* What is required: Below you will find a set of lines. Repeat them all exactly.
Start of Available data
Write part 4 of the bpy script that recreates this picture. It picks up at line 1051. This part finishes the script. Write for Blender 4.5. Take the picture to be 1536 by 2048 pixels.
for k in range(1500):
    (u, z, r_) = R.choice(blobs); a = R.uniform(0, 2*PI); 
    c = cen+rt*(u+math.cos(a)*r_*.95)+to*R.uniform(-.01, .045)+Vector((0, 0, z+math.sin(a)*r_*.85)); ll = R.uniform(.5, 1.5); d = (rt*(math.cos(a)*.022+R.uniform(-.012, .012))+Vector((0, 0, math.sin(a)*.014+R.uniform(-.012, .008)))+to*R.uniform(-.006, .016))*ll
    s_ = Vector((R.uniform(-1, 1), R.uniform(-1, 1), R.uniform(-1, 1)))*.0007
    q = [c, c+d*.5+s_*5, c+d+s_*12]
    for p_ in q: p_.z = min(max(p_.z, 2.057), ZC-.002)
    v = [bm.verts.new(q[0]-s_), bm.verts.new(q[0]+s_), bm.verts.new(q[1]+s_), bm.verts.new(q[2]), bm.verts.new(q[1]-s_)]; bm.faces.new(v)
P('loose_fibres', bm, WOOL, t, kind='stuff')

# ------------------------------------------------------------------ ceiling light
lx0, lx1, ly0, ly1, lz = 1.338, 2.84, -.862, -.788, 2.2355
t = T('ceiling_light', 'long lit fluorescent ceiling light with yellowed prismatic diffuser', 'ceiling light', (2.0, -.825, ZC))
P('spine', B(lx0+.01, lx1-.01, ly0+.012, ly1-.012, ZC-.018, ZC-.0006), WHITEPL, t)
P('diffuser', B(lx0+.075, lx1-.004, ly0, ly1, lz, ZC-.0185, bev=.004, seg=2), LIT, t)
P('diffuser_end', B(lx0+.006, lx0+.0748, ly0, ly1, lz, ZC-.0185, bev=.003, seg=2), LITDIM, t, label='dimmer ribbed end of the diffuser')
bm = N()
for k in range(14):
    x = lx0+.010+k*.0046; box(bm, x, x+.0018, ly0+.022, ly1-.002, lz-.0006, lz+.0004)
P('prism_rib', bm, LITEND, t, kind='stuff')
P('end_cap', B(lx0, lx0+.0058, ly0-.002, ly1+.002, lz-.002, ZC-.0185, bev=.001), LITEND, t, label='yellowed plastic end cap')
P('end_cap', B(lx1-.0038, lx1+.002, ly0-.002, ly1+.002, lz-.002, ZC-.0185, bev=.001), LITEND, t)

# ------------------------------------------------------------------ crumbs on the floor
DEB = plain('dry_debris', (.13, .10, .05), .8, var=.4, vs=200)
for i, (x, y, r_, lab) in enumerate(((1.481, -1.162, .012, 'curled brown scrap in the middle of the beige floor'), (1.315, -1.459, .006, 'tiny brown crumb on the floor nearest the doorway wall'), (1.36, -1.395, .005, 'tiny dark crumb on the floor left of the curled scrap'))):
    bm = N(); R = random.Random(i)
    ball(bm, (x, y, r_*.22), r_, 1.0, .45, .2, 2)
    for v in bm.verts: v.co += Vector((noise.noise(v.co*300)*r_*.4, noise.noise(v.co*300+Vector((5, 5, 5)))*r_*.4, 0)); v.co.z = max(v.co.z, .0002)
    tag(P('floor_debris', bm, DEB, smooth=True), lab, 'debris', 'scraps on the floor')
End of Available data
* The answer:
Write part 4 of the bpy script that recreates this picture. It picks up at line 1051. This part finishes the script. Write for Blender 4.5. Take the picture to be 1536 by 2048 pixels.
for k in range(1500):
    (u, z, r_) = R.choice(blobs); a = R.uniform(0, 2*PI); 
    c = cen+rt*(u+math.cos(a)*r_*.95)+to*R.uniform(-.01, .045)+Vector((0, 0, z+math.sin(a)*r_*.85)); ll = R.uniform(.5, 1.5); d = (rt*(math.cos(a)*.022+R.uniform(-.012, .012))+Vector((0, 0, math.sin(a)*.014+R.uniform(-.012, .008)))+to*R.uniform(-.006, .016))*ll
    s_ = Vector((R.uniform(-1, 1), R.uniform(-1, 1), R.uniform(-1, 1)))*.0007
    q = [c, c+d*.5+s_*5, c+d+s_*12]
    for p_ in q: p_.z = min(max(p_.z, 2.057), ZC-.002)
    v = [bm.verts.new(q[0]-s_), bm.verts.new(q[0]+s_), bm.verts.new(q[1]+s_), bm.verts.new(q[2]), bm.verts.new(q[1]-s_)]; bm.faces.new(v)
P('loose_fibres', bm, WOOL, t, kind='stuff')

# ------------------------------------------------------------------ ceiling light
lx0, lx1, ly0, ly1, lz = 1.338, 2.84, -.862, -.788, 2.2355
t = T('ceiling_light', 'long lit fluorescent ceiling light with yellowed prismatic diffuser', 'ceiling light', (2.0, -.825, ZC))
P('spine', B(lx0+.01, lx1-.01, ly0+.012, ly1-.012, ZC-.018, ZC-.0006), WHITEPL, t)
P('diffuser', B(lx0+.075, lx1-.004, ly0, ly1, lz, ZC-.0185, bev=.004, seg=2), LIT, t)
P('diffuser_end', B(lx0+.006, lx0+.0748, ly0, ly1, lz, ZC-.0185, bev=.003, seg=2), LITDIM, t, label='dimmer ribbed end of the diffuser')
bm = N()
for k in range(14):
    x = lx0+.010+k*.0046; box(bm, x, x+.0018, ly0+.022, ly1-.002, lz-.0006, lz+.0004)
P('prism_rib', bm, LITEND, t, kind='stuff')
P('end_cap', B(lx0, lx0+.0058, ly0-.002, ly1+.002, lz-.002, ZC-.0185, bev=.001), LITEND, t, label='yellowed plastic end cap')
P('end_cap', B(lx1-.0038, lx1+.002, ly0-.002, ly1+.002, lz-.002, ZC-.0185, bev=.001), LITEND, t)

# ------------------------------------------------------------------ crumbs on the floor
DEB = plain('dry_debris', (.13, .10, .05), .8, var=.4, vs=200)
for i, (x, y, r_, lab) in enumerate(((1.481, -1.162, .012, 'curled brown scrap in the middle of the beige floor'), (1.315, -1.459, .006, 'tiny brown crumb on the floor nearest the doorway wall'), (1.36, -1.395, .005, 'tiny dark crumb on the floor left of the curled scrap'))):
    bm = N(); R = random.Random(i)
    ball(bm, (x, y, r_*.22), r_, 1.0, .45, .2, 2)
    for v in bm.verts: v.co += Vector((noise.noise(v.co*300)*r_*.4, noise.noise(v.co*300+Vector((5, 5, 5)))*r_*.4, 0)); v.co.z = max(v.co.z, .0002)
    tag(P('floor_debris', bm, DEB, smooth=True), lab, 'debris', 'scraps on the floor')